%%

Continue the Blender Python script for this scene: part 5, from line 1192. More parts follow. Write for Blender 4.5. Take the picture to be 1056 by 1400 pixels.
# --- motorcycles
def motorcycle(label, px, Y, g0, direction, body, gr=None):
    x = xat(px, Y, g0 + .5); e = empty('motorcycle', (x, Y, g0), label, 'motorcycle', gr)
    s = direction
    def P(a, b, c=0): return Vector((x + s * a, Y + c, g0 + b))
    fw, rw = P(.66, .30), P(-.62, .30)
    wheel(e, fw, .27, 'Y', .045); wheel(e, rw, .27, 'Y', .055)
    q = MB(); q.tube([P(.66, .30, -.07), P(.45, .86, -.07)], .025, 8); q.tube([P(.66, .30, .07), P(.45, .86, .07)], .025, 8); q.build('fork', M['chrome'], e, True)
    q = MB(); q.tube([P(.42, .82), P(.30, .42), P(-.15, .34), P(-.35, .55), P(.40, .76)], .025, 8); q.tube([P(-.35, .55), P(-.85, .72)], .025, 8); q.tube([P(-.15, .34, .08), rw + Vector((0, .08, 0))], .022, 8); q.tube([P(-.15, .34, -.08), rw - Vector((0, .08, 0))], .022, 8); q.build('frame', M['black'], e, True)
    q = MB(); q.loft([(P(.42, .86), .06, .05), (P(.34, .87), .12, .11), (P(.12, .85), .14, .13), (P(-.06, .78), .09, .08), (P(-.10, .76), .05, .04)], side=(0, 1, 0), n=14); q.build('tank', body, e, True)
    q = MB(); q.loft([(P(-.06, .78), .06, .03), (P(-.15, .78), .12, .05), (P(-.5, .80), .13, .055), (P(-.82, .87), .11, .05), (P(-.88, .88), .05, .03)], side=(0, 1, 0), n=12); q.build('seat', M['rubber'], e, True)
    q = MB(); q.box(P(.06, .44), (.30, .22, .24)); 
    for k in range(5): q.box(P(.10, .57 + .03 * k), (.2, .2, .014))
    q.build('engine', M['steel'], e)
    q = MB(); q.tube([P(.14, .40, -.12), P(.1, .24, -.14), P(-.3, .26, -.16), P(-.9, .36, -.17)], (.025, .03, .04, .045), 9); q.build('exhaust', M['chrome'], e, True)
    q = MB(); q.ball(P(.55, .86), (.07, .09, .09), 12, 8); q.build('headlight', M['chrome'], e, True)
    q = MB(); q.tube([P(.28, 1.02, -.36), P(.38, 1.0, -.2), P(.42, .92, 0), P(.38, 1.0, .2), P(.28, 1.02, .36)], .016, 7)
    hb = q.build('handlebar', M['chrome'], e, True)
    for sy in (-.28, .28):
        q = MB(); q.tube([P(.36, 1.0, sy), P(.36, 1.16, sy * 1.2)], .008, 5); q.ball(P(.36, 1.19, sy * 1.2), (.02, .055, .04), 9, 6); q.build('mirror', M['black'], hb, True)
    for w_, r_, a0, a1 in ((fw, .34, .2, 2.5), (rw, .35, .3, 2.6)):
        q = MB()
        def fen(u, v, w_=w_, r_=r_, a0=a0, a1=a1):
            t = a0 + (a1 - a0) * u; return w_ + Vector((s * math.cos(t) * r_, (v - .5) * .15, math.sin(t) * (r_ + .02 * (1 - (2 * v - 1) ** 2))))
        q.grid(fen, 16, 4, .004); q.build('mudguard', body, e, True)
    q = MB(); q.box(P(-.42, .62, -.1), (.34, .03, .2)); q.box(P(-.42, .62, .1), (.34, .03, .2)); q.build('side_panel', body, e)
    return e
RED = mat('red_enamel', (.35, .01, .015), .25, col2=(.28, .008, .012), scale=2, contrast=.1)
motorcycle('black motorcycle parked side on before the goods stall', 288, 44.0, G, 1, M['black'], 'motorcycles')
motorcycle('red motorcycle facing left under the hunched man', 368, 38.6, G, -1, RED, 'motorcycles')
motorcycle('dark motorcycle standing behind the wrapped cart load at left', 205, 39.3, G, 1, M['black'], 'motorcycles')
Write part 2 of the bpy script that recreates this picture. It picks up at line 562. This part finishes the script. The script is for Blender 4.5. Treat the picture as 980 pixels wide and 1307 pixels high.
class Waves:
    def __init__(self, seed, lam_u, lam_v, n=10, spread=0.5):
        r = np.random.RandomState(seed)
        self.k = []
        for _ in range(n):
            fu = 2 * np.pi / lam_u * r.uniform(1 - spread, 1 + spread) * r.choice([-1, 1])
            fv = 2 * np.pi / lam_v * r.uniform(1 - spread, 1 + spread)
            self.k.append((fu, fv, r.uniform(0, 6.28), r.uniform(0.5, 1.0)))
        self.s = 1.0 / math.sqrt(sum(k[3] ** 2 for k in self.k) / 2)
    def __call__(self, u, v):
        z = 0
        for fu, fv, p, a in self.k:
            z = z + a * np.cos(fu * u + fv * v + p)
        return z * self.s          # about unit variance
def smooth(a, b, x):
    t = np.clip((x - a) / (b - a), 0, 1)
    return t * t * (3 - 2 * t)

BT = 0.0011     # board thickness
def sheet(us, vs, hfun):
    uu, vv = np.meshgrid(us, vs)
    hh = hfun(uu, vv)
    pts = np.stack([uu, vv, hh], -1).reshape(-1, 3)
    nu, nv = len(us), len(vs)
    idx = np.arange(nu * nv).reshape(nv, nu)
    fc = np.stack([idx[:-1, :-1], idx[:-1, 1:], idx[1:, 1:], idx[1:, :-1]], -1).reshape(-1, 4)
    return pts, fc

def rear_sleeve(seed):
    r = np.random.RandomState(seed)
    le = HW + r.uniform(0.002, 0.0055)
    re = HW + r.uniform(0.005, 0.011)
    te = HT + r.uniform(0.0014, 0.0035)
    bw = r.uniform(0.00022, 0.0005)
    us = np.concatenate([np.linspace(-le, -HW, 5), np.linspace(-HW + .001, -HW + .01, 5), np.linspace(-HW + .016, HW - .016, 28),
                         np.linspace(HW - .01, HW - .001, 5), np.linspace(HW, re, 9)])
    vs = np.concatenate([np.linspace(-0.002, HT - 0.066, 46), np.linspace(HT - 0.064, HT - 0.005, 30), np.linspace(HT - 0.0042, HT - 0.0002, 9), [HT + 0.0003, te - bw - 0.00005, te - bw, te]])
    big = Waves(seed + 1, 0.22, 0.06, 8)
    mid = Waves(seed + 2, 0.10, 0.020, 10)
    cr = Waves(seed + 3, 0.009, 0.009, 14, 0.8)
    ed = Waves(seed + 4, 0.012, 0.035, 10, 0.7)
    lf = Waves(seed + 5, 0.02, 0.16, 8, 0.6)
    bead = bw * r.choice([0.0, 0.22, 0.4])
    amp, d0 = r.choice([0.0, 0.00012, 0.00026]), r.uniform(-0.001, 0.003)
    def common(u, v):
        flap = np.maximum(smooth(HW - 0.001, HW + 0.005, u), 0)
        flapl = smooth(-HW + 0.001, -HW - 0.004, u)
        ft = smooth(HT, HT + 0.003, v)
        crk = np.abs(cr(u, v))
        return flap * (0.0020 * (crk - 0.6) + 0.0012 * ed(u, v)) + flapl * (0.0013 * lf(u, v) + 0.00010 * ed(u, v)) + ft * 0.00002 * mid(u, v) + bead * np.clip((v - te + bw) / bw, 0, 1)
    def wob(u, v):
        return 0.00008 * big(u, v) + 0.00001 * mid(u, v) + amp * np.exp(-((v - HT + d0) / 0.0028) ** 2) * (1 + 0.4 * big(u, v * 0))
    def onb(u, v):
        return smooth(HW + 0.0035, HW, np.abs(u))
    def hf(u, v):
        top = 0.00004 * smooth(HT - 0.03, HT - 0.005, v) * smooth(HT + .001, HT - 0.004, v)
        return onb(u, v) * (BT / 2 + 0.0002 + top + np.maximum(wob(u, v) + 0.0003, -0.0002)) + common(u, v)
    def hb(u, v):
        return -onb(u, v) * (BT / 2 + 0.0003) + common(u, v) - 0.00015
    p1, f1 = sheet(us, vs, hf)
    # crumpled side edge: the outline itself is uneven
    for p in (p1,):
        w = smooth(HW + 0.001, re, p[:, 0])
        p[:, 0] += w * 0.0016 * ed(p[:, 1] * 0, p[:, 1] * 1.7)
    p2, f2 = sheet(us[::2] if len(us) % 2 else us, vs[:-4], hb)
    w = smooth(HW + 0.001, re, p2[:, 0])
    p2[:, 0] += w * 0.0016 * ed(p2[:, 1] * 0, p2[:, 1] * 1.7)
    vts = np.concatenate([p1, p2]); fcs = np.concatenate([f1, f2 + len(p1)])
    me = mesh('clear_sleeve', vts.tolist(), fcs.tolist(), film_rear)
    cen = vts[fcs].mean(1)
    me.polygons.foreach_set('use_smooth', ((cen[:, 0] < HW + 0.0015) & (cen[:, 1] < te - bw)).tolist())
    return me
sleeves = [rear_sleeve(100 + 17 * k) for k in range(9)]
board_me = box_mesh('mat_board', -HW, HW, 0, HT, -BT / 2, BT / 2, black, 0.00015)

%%

- [Exercise] Output the lines of the records above exactly as they appear, from the line containing "Write part 2" through the line containing "return pts, fc".

- [Solution to this exercise]
Write part 2 of the bpy script that recreates this picture. It picks up at line 562. This part finishes the script. The script is for Blender 4.5. Treat the picture as 980 pixels wide and 1307 pixels high.
class Waves:
    def __init__(self, seed, lam_u, lam_v, n=10, spread=0.5):
        r = np.random.RandomState(seed)
        self.k = []
        for _ in range(n):
            fu = 2 * np.pi / lam_u * r.uniform(1 - spread, 1 + spread) * r.choice([-1, 1])
            fv = 2 * np.pi / lam_v * r.uniform(1 - spread, 1 + spread)
            self.k.append((fu, fv, r.uniform(0, 6.28), r.uniform(0.5, 1.0)))
        self.s = 1.0 / math.sqrt(sum(k[3] ** 2 for k in self.k) / 2)
    def __call__(self, u, v):
        z = 0
        for fu, fv, p, a in self.k:
            z = z + a * np.cos(fu * u + fv * v + p)
        return z * self.s          # about unit variance
def smooth(a, b, x):
    t = np.clip((x - a) / (b - a), 0, 1)
    return t * t * (3 - 2 * t)

BT = 0.0011     # board thickness
def sheet(us, vs, hfun):
    uu, vv = np.meshgrid(us, vs)
    hh = hfun(uu, vv)
    pts = np.stack([uu, vv, hh], -1).reshape(-1, 3)
    nu, nv = len(us), len(vs)
    idx = np.arange(nu * nv).reshape(nv, nu)
    fc = np.stack([idx[:-1, :-1], idx[:-1, 1:], idx[1:, 1:], idx[1:, :-1]], -1).reshape(-1, 4)
    return pts, fc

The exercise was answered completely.